§ **Problem**
Note each line where "part" appears, and copy it.

[Extracted data entries]
================
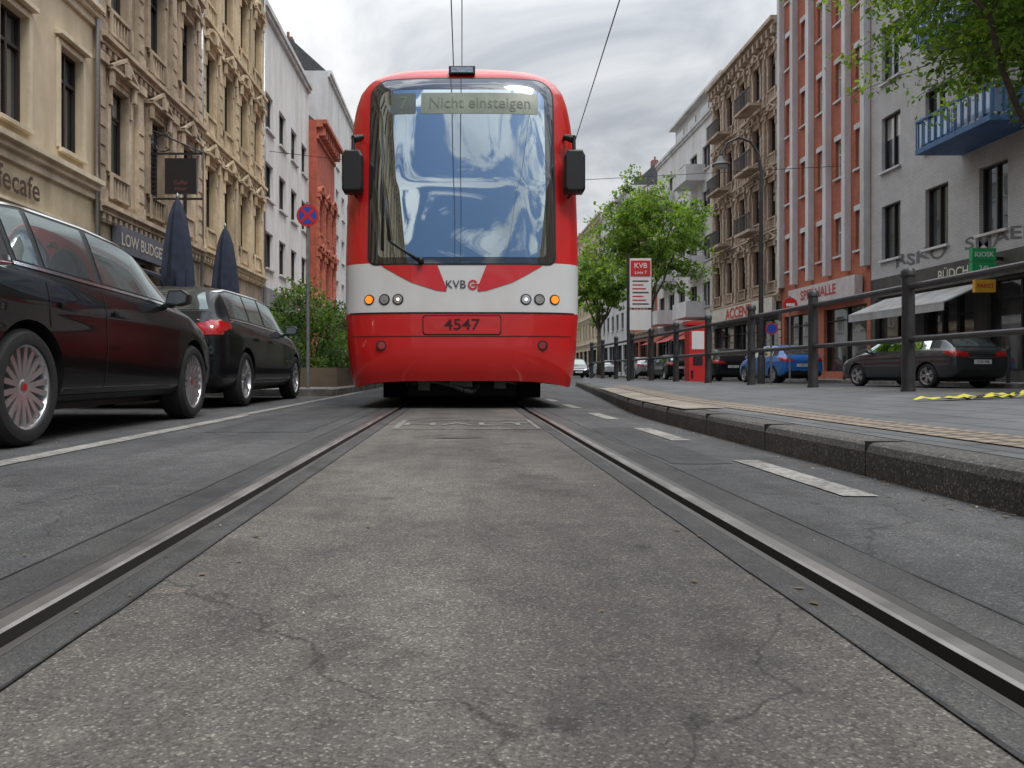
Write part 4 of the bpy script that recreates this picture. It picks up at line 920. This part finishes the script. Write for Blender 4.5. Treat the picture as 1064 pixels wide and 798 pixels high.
def round_sign(name,x,y,z,r,zb,kind):
    P=empty(name,(x,y,zb)); sb=B(); sb.tube((x,y,zb),(x,y,z+r+.05),.032,.032,10,0)
    sb.lathe([(-.05,0),(-.05,r),(-.035,r),(-.035,0)],(x,y,z),'y',32,1); sb.lathe([(-.054,0),(-.054,r*.80)],(x,y,z),'y',32,2)
    if kind=='nostop':
        for a in(math.pi/4,-math.pi/4):
            c,s=math.cos(a),math.sin(a); q=.028; rr_=r*.84
            sb.add([(x+c*rr_*u-s*q*v_,y-.0575-(.001 if a>0 else 0),z+s*rr_*u+c*q*v_) for u,v_ in((-1,-1),(1,-1),(1,1),(-1,1))],[(0,1,2,3)],1)
    sb.obj('sign',[m_galv,m_sred,m_sblue if kind!='noentry' else m_sred],P,(x,y,zb),recalc=False)
    if kind=='noentry':
        q=B(); q.box(x-r*.6,x+r*.6,y-.06,y-.057,z-.05,z+.05); q.obj('bar',[m_white],P,(x,y,zb))
    return P
P=round_sign('no_stopping_sign',-2.80,14.0,3.25,.20,.12,'nostop')
round_sign('traffic_sign',10.2,25.4,1.85,.20,0,'blue'); round_sign('no_entry_sign',10.9,25.6,2.65,.24,0,'noentry')
P=empty('street_lamp',(10.1,26,0)); sb=B(); pts=[(10.1,26,0),(10.1,26,1.2),(10.1,26,7.2),(10.0,26,7.8),(9.75,26,8.2),(9.35,26,8.35),(8.95,26,8.15),(8.75,26,7.75)]
rs=[.11,.085,.06,.05,.045,.04,.035,.03]
for i in range(len(pts)-1): sb.tube(pts[i],pts[i+1],rs[i],rs[i+1],12,0)
sb.lathe([(.30,.03),(.26,.09),(.12,.15),(0,.30),(-.03,.30),(-.03,.24)],(8.75,26,7.42),'z',20,0); sb.lathe([(-.02,.24),(-.12,.18),(-.16,0)],(8.75,26,7.42),'z',16,1); sb.lathe([(0,.13),(.9,.13),(.98,.09)],(10.1,26,0),'z',14,0)
sb.obj('pole_and_lantern',[m_iron,M('lamp_glass',(.6,.6,.58),.3)],P,(10.1,26,0),angle=.7)
m_umb=M('parasol_cloth',(.022,.03,.055),.8,var=.3,ns=6)
for (x,y,s) in ((-4.95,13.4,1.04),(-4.95,16.1,1.04)):
    P=empty('closed_parasol',(x,y,.12)); ub=B(); ub.tube((x,y,.12),(x,y,3.35*s),.025,.025,8,1)
    n=24; prof=[(3.30,.015),(3.22,.06),(3.0,.13),(2.6,.19),(2.1,.24),(1.75,.25),(1.72,.20),(1.5,.26),(1.28,.31),(1.25,.27)]
    vs=[]
    for (z,r) in prof:
        for i in range(n):
            a=2*math.pi*i/n; rr_=r*(1+.22*(1 if i%3==0 else -.4 if i%3==1 else .1)); vs.append((x+rr_*math.cos(a),y+rr_*math.sin(a),z*s))
    ub.add(vs,[(j*n+i,j*n+(i+1)%n,(j+1)*n+(i+1)%n,(j+1)*n+i) for j in range(len(prof)-1) for i in range(n)],0)
    ub.box(x-.28,x+.28,y-.28,y+.28,.125,.2,1); ub.lathe([(3.3*s,.02),(3.34*s,.035),(3.40*s,.0)],(x,y,0),'z',10,2)
    ub.obj('canopy_and_pole',[m_umb,m_iron,m_steel],P,(x,y,.12),angle=.9,recalc=True)
tb=B(); rd=random.Random(2)
for (xs_,ys_) in ((3.35,5.35),(3.52,5.5),(3.2,5.45)):
    px=xs_; py=ys_; prev=None
    for i in range(16):
        z=platz(px,py)+.008+abs(math.sin(i*1.3+xs_*5))*.018; cur=[(px,py-.03,z),(px+.01,py+.03,z+.012*math.sin(i))]
        if prev: tb.add([prev[0],cur[0],cur[1],prev[1]],[(0,1,2,3)],0)
        prev=cur; px+=rd.uniform(.02,.055); py+=rd.uniform(-.03,.025)
tb.obj('barrier_tape',[M('tape_yellow',(.62,.56,.03),.5,var=.15)],recalc=False,smooth=True)
P=empty('potted_plant',(14.4,22.6,.12)); sb=B(); sb.lathe([(0.0,.18),(.4,.25),(.42,.27),(.42,.2)],(14.4,22.6,.12),'z',14,0)
for i in range(160):
    a=random.uniform(0,6.28); l=random.uniform(.3,.8); t_=random.uniform(.1,.7); d=Vector((math.cos(a)*math.sin(t_),math.sin(a)*math.sin(t_),math.cos(t_))); p=Vector((14.4,22.6,.5)); s_=d.orthogonal().normalized()*.035
    sb.add([tuple(p),tuple(p+d*l*.6+s_),tuple(p+d*l),tuple(p+d*l*.6-s_)],[(0,1,2,3)],1)
sb.obj('pot_and_leaves',[M('terracotta',(.3,.13,.07),.8),MLeaf('potplant_leaf',(.05,.11,.03))],P,(14.4,22.6,.12),recalc=False)
for y in (18.5,20.3,27,29,33,36,40): 
    P=empty('bollard',(14.4,y,.12)); sb=B(); sb.lathe([(0,.05),(.85,.05),(.87,.065),(.95,.05),(.98,0)],(14.4,y,.12),'z',12,0); sb.obj('post',[m_iron],P,(14.4,y,.12),angle=.6)

# ------------------------------------------------------------------ trees
m_bark=M('bark',(.085,.07,.055),.9,var=.35,ns=12,bump=.7,bs=30)
def leaves(centers,radii,per,size,mats,name,parent,org,flat=.7,seed=1):
    r=np.random.default_rng(seed)
    C=np.array(centers); n=len(C)
    k=per*n; idx=np.repeat(np.arange(n),per)
    d=r.normal(size=(k,3)); d/=np.linalg.norm(d,axis=1)[:,None]; rad=r.random(k)**.45
    pos=C[idx]+d*rad[:,None]*np.array(radii)[idx][:,None]*np.array([1,1,flat])
    u=r.normal(size=(k,3)); u[:,2]-=.5; u/=np.linalg.norm(u,axis=1)[:,None]
    nn=r.normal(size=(k,3))*.6; nn[:,2]+=1; v=np.cross(nn,u); v/=np.linalg.norm(v,axis=1)[:,None]
    sz=size*r.uniform(.6,1.35,k)[:,None]
    a=pos-u*sz*.5; b_=pos+v*sz*.28; c=pos+u*sz*.5; d_=pos-v*sz*.28
    verts=np.stack([a,b_,c,d_],1).reshape(-1,3)-np.array(org)
    clump=r.integers(0,len(mats),n); mi=clump[idx]; fl=r.random(k)<.3; mi[fl]=r.integers(0,len(mats),fl.sum())
    me=bpy.data.meshes.new(name); me.vertices.add(4*k); me.vertices.foreach_set('co',verts.ravel())
    me.loops.add(4*k); me.loops.foreach_set('vertex_index',np.arange(4*k)); me.polygons.add(k); me.polygons.foreach_set('loop_start',np.arange(0,4*k,4)); me.polygons.foreach_set('loop_total',np.full(k,4))
    for m in mats: me.materials.append(m)
    me.polygons.foreach_set('material_index',mi.astype(np.int32)); me.update(calc_edges=True); me.validate()
    o=bpy.data.objects.new(name,me); COL.objects.link(o); o.parent=parent; return o
LM=[MLeaf('leaf_light',(.18,.27,.045)),MLeaf('leaf_mid',(.13,.22,.04)),MLeaf('leaf_dark',(.075,.14,.03))]
LB=[MLeaf('shrub_leaf_light',(.10,.165,.04)),MLeaf('shrub_leaf_dark',(.04,.08,.025))]
def tree(name,base,fork,cz,rx,rz_,trunk,total,size,seed,nclump=300,cr=.42,nl=7):
    """branches grown towards clump points scattered through an uneven crown volume"""
    rd=random.Random(seed); P=empty(name,base); tb=B(); base=Vector(base)
    top=base+Vector((rd.uniform(-.1,.1),rd.uniform(-.1,.1),fork))
    tb.tube(base,base+Vector((0,0,.25)),trunk*1.5,trunk*1.1,12); tb.tube(base+Vector((0,0,.25)),top,trunk*1.1,trunk*.8,12)
    CC=Vector((base.x,base.y,cz)); limbs=[]
    for i in range(nl):
        a=2*math.pi*i/nl+rd.uniform(-.3,.3); el=rd.uniform(-.25,1.2); L_=rd.uniform(.7,1.0)
        end=CC+Vector((math.cos(a)*math.cos(el)*rx*L_,math.sin(a)*math.cos(el)*rx*L_,math.sin(el)*rz_*L_)); p=top-Vector((0,0,rd.uniform(0,.15)*fork)); pts=[p]
        for s in range(1,9):
            t_=s/8; q=p.lerp(end,t_)+Vector((rd.uniform(-.1,.1),rd.uniform(-.1,.1),.5*math.sin(t_*math.pi)*rz_*.35)); pts.append(q)
        for s in range(8): tb.tube(pts[s],pts[s+1],trunk*.45*(1-s/9),trunk*.45*(1-(s+1)/9),7,cap=False)
        limbs.append(pts)
    leader=[top+ (CC+Vector((0,0,rz_*.8))-top)*(s/6)+Vector((rd.uniform(-.1,.1),rd.uniform(-.1,.1),0)) for s in range(7)]
    for s in range(6): tb.tube(leader[s],leader[s+1],trunk*.6*(1-s/7),trunk*.6*(1-(s+1)/7),7,cap=False)
    limbs.append(leader); allp=[q for l in limbs for q in l[2:]]
    cen=[];rad=[]
    cnt=0
    while cnt<nclump:
        a=rd.uniform(0,2*math.pi); s=rd.uniform(-1,1); q=rd.uniform(.15,1)**.5
        m=.80+.23*math.sin(a*3+seed)*math.cos(s*4)+.12*math.sin(a*7+s*5)
        c_=math.sqrt(1-s*s); p=CC+Vector((math.cos(a)*c_*rx*q*m,math.sin(a)*c_*rx*q*m,s*rz_*q*m))
        if rd.random()<.25*(math.sin(p.x*2.1+seed)+math.sin(p.y*1.7)+math.sin(p.z*2.9)): continue
        cnt+=1
        near=min(allp,key=lambda w_:(w_-p).length)
        dirv=(p-near); 
        mid=near+dirv*.5+Vector((0,0,.08*dirv.length)); tb.tube(near,mid,trunk*.10,trunk*.07,4,cap=False); tb.tube(mid,p,trunk*.07,trunk*.03,4,cap=False)
        for f_ in (.55,.8,1.0):
            c=near+dirv*f_; cen.append(tuple(c)); rad.append(cr*rd.uniform(.6,1.2)*(.6+.4*f_))
    tb.obj('trunk_and_branches',[m_bark],P,tuple(base),smooth=True,recalc=False)
    leaves(cen,rad,max(1,total//len(cen)),size,LM,'foliage',P,tuple(base),flat=.55,seed=seed)
tree('street_tree',(10.3,13.0,.0),3.6,7.85,4.55,3.05,.15,56000,.12,5,nclump=800,cr=.44,nl=9)
tree('street_tree',(6.85,28,.0),2.8,5.35,2.75,2.35,.10,15000,.14,11,nclump=380,cr=.34,nl=7)
tree('street_tree',(8.2,46,.0),3.0,5.9,3.0,2.7,.13,7000,.24,12,nclump=240,cr=.45)
tree('street_tree',(7.5,66,.0),3.0,6.3,3.2,2.9,.13,5000,.30,17,nclump=200,cr=.5)
P=empty('flowering_shrub',(-3.3,16.3,.12)); rd=random.Random(4); cen=[];rad=[]
for i in range(150):
    a=rd.uniform(0,6.28); q=rd.uniform(0,1)**.5; x=-3.35+.95*q*math.cos(a); y=16.6+1.5*q*math.sin(a); z=.3+rd.uniform(0,1)*(1.85-.5*q)+(.25 if math.sin(x*5)>.2 else 0)
    cen.append((x,y,z)); rad.append(rd.uniform(.15,.32))
leaves(cen,rad,70,.085,LB,'foliage',P,(-3.3,16.3,.12),flat=.9,seed=8)
cen2=[c for c in cen if c[2]>1.6]; leaves(cen2,[.28]*len(cen2),5,.07,[M('blossom_pink',(.5,.22,.27),.6)],'blossom',P,(-3.3,16.3,.12),seed=9)
sb=B()
for i in range(9): a=i*.7; sb.tube((-3.3+.1*math.cos(a),16.6+.1*math.sin(a),.1),(-3.3+.7*math.cos(a),16.6+.9*math.sin(a),1.5),.025,.01,6)
sb.box(-4.2,-2.45,15.1,15.2,.12,.5,1); sb.box(-2.53,-2.45,15.2,18.3,.12,.5,1)
sb.obj('stems_and_planter',[m_bark,M('planter_wood',(.12,.09,.06),.8)],P,(-3.3,16.3,.12))
P=empty('hedge',(-3.2,22,.12)); cen=[];rad=[]
for i in range(90): cen.append((-3.2+rd.uniform(-.6,.6),rd.uniform(19.5,25),rd.uniform(.3,2.0))); rad.append(rd.uniform(.2,.4))
leaves(cen,rad,45,.11,LB,'foliage',P,(-3.2,22,.12),seed=10)
sb=B(); sb.box(-3.9,-2.5,19.2,25.3,.12,.45,0); sb.obj('planter',[M('planter_concrete',(.2,.19,.18),.8)],P,(-3.2,22,.12))
print('OBJS',len(bpy.data.objects))
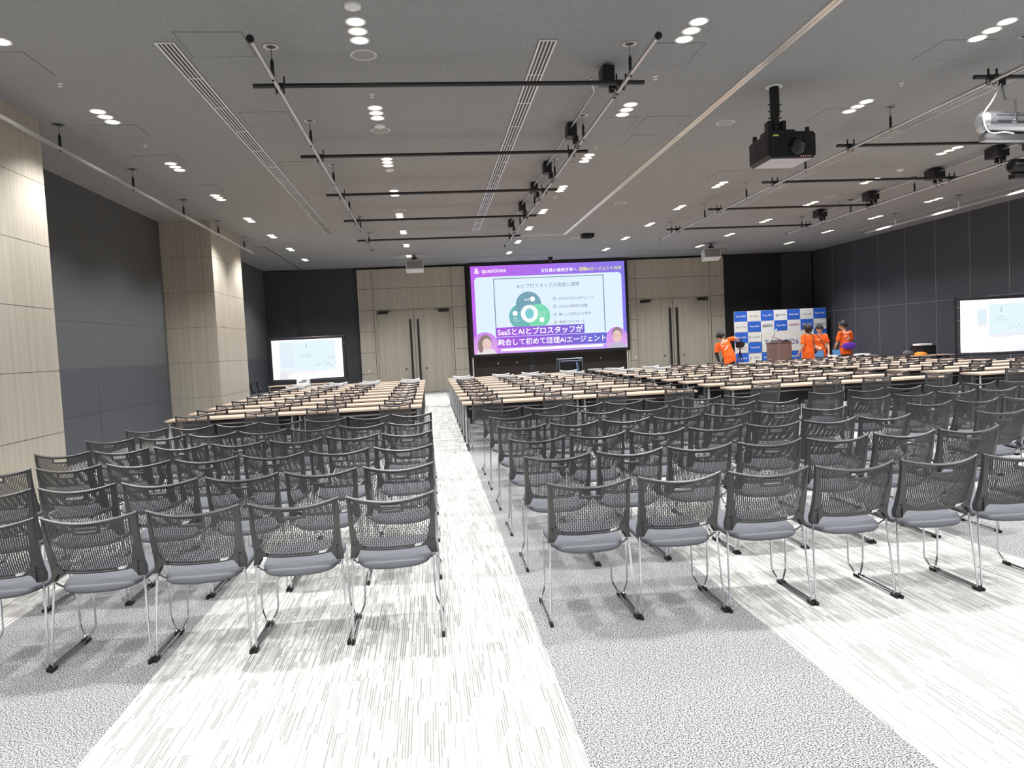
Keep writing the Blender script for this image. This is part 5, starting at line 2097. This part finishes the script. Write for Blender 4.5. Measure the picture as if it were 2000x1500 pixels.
    def strap(a_side, m, hip, rad=0.011):
        """cross-body strap from the shoulder to the opposite hip, front and back"""
        mb = MB()
        s0 = V['shoulder_' + a_side].lerp(V['neck'], 0.45) + up * 0.045
        end = V['pelvis'] + rt * hip
        for sg in (1, -1):
            pts = []
            for k in range(13):
                q_ = k / 12
                p = s0.lerp(end, q_)
                hit = tree.ray_cast(p + fw * sg * 0.6, -fw * sg)
                pts.append((hit[0] + fw * sg * 0.008) if hit[0] is not None else p + fw * sg * 0.03)
            pts = [s0 + up * 0.012] + pts[1:]
            mb.tube(pts, rad, 8)
        return mb.build('bag_strap', m, t)
    if bag == 'waist':
        mb = MB()
        c = V['pelvis'] + up * 0.03 - fw * 0.165
        M = Matrix((rt, fw, up)).transposed().to_4x4()
        M.translation = c
        prof = []
        for x, sy, sz in ((-0.20, 0.02, 0.05), (-0.19, 0.05, 0.085), (-0.1, 0.062, 0.10), (0, 0.066, 0.105), (0.1, 0.062, 0.10), (0.19, 0.05, 0.085), (0.20, 0.02, 0.05)):
            prof.append([tuple(M @ Vector((x, sy * math.copysign(abs(math.cos(2 * PI * k / 16)) ** 0.5, math.cos(2 * PI * k / 16)), sz * math.copysign(abs(math.sin(2 * PI * k / 16)) ** 0.5, math.sin(2 * PI * k / 16))))) for k in range(16)])
        mb.loft(prof)
        o = mb.build('waist_bag', PURPLE, t)
        o['label'] = 'purple bag worn at the small of the back'
        mb = MB()
        mb.tube([V['pelvis'] + up * 0.03 + rt * (0.192 * math.cos(a)) + fw * (0.147 * math.sin(a)) for a in [2 * PI * k / 24 for k in range(25)]], 0.014, 8)
        mb.build('bag_belt', PURPLE, t)
    elif bag:
        strap(bag[0], mat('strap_' + bag[2], bag[3], 0.7), bag[1])
        mb = MB()
        c = V['pelvis'] + rt * bag[1] * 1.25 + up * -0.02
        mb.ellipsoid(c, (0.06, 0.10, 0.085), 16, 12)
        o = mb.build('shoulder_bag', mat('bag_' + bag[2], (40, 40, 46), 0.6), t)
    if black_sleeve:
        mb = MB()
        sh, el, wr = (V[k + '_' + black_sleeve] for k in ('shoulder', 'elbow', 'wrist'))
        e2 = sh.lerp(el, 0.62)
        limb(mb, [e2, el, el.lerp(wr, 0.5), el.lerp(wr, 0.96)], [0.056, 0.050, 0.047, 0.036])
        remeshed(mb, 'arm_sleeve', BLACK_METAL, t, 0.01, 2)
    return t


def stand(h=1.0, **k):
    d = dict(pelvis=(0, 0, 0.93), neck=(0, 0.0, 1.42), head=(0, 0.02, 1.575), shoulder_l=(-0.185, 0, 1.36), shoulder_r=(0.185, 0, 1.36), elbow_l=(-0.24, -0.02, 1.08), elbow_r=(0.24, -0.02, 1.08),
             wrist_l=(-0.25, 0.06, 0.84), wrist_r=(0.25, 0.06, 0.84), hip_l=(-0.09, 0, 0.88), hip_r=(0.09, 0, 0.88), knee_l=(-0.10, 0.02, 0.48), knee_r=(0.10, 0.02, 0.48), ankle_l=(-0.10, -0.02, 0.08), ankle_r=(0.10, -0.02, 0.08))
    d.update(k)
    out = {}
    for q, v in d.items():
        if q in ('look', 'curl') or q.startswith('thumb'):
            out[q] = v
        else:
            out[q] = tuple(c * h for c in v)
    return out


# bending over the video camera, seen from behind
person('person in an orange shirt bending over a video camera at the left', (8.72, 20.95, 0), -0.35,
       stand(0.97, pelvis=(0.10, 0.0, 0.92), neck=(-0.06, 0.10, 1.39), head=(-0.13, 0.17, 1.53), look=(0.5, 0.85, -0.25), shoulder_l=(-0.23, 0.08, 1.26), shoulder_r=(0.12, 0.10, 1.42),
             elbow_l=(-0.26, 0.05, 0.97), wrist_l=(-0.20, 0.16, 0.76), elbow_r=(0.31, 0.17, 1.46), wrist_r=(0.37, 0.25, 1.40), hip_l=(0.01, 0, 0.88), hip_r=(0.19, 0, 0.88)),
       black_sleeve='l')
# back view, in front of the banner
person('person in an orange shirt with a dark shoulder strap, back turned, right of the lectern', (11.10, 20.56, 0), 0.35,
       stand(1.0, look=(0.1, 1, 0.02), wrist_l=(-0.26, 0.12, 0.86)), bag=('r', 0.2, 'dark', (52, 50, 48)), back_print=False, hair_long=0.03)
# facing the camera with glasses
person('person with glasses in an orange shirt facing the camera', (12.18, 21.85, 0), PI - 0.25,
       stand(0.985, look=(0.15, 1, -0.12), elbow_r=(0.26, 0.08, 1.08), wrist_r=(0.12, 0.24, 1.0), elbow_l=(-0.25, 0.02, 1.08), wrist_l=(-0.24, 0.12, 0.82)), glasses=True, bag=('r', -0.19, 'olive', (120, 108, 86)), back_print=False, chest_print=True)
# right, back view with purple waist bag
person('person in an orange staff shirt with a purple waist bag, back turned, at the right', (12.86, 21.55, 0), 0.15,
       stand(1.03, neck=(0.0, 0.03, 1.43), head=(-0.03, 0.08, 1.58), look=(-0.55, 0.8, -0.35), elbow_l=(-0.25, 0.05, 1.08), wrist_l=(-0.24, 0.2, 0.88), elbow_r=(0.25, 0.05, 1.08), wrist_r=(0.2, 0.2, 0.95)), bag='waist')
================
§ **Response to the task**
Write part 4 of the bpy script that recreates this picture. It picks up at line 920. This part finishes the script. Write for Blender 4.5. Treat the picture as 1064 pixels wide and 798 pixels high.
Keep writing the Blender script for this image. This is part 5, starting at line 2097. This part finishes the script. Write for Blender 4.5. Measure the picture as if it were 2000x1500 pixels.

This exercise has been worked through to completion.